Now, T-Series is planning to take on the internet. It has filed a suit against the use of its copyrighted music on Google’s YouTube. “We have brought them (Google, Yahoo) to the table,” says chairman and managing director Bhushan Kumar. He is currently negotiating with some of the large online aggregators on how revenue will be shared.

Some of the biggest media companies in the world are struggling with that. How does Kumar reckon he could get more out of the internet? “Four years back, we never thought we could get 40 per cent of our non-physical revenues from the internet. The revenue potential from the net is huge; we just have to work on it,” says Kumar.

He is hoping to go after the net just as systematically as the company went after people and companies already using its music. Since it was not a member of the Indian Music Industries Association (IMI), T-Series got no royalties from public performances of its music. IMI member firms’ royalties are collected by PPL (Public Performance Ltd) and IPRS (Indian Performing Rights Society)

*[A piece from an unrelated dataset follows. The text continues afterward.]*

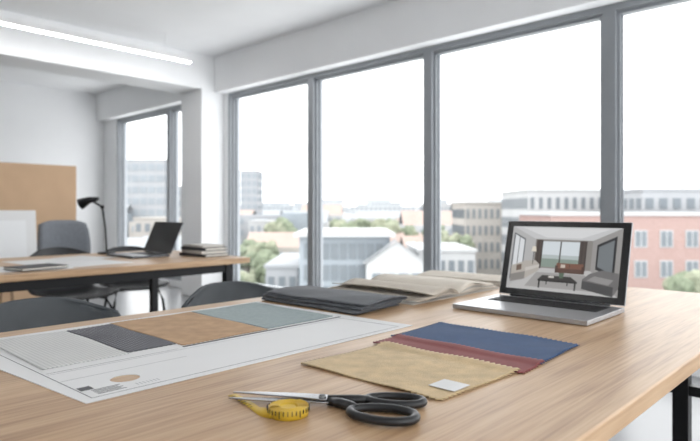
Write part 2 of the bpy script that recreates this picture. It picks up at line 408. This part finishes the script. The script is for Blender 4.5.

The company started by licensing its own music, a move that Yash Raj Films soon followed. To get people to pay involved everything from cajoling to filing suits. Where success was patchy was in getting restaurants, clubs, et al to pay. M M Satish, former president of T-Series’, remembers that it took many years of raids before things started moving. Even then, a club could always say it was playing PPL music and not T-Series.

“In hotels, gyms, clubs, it was a very difficult task to analyse who was playing what,” says Kumar. Finally, two years earlier, T-Series merged its public performance licensing division with IMI, after getting partial membership with the association. Now, IMI pays it a yearly minimum guarantee and collects royalties on its behalf. The rest of it — TV, radio, telecom — are licensed out by T-Series directly.

Doesn’t it make sense to go all the way with PPL and IPRS? Kumar reckons that for a catalogue as large as his — 38,000 titles or 200,000 songs — it makes sense to deal directly with buyers. What he doesn’t say is that PPL and other collection bodies could take 12-18 months to send money back to a company. That plays havoc with cash flow. So, T-Series finds it simpler to deal directly with different retailers.

While the company dabbles in production — it makes about two films a year — Kumar has no intention of becoming a film company. He reckons there is a lot of growth left in just buying music and reselling it. In fact, he’s just struck a deal to co-own Big Music’s 500-title catalogue and resell it along with Hungama. Kumar is on the lookout for other such catalogues.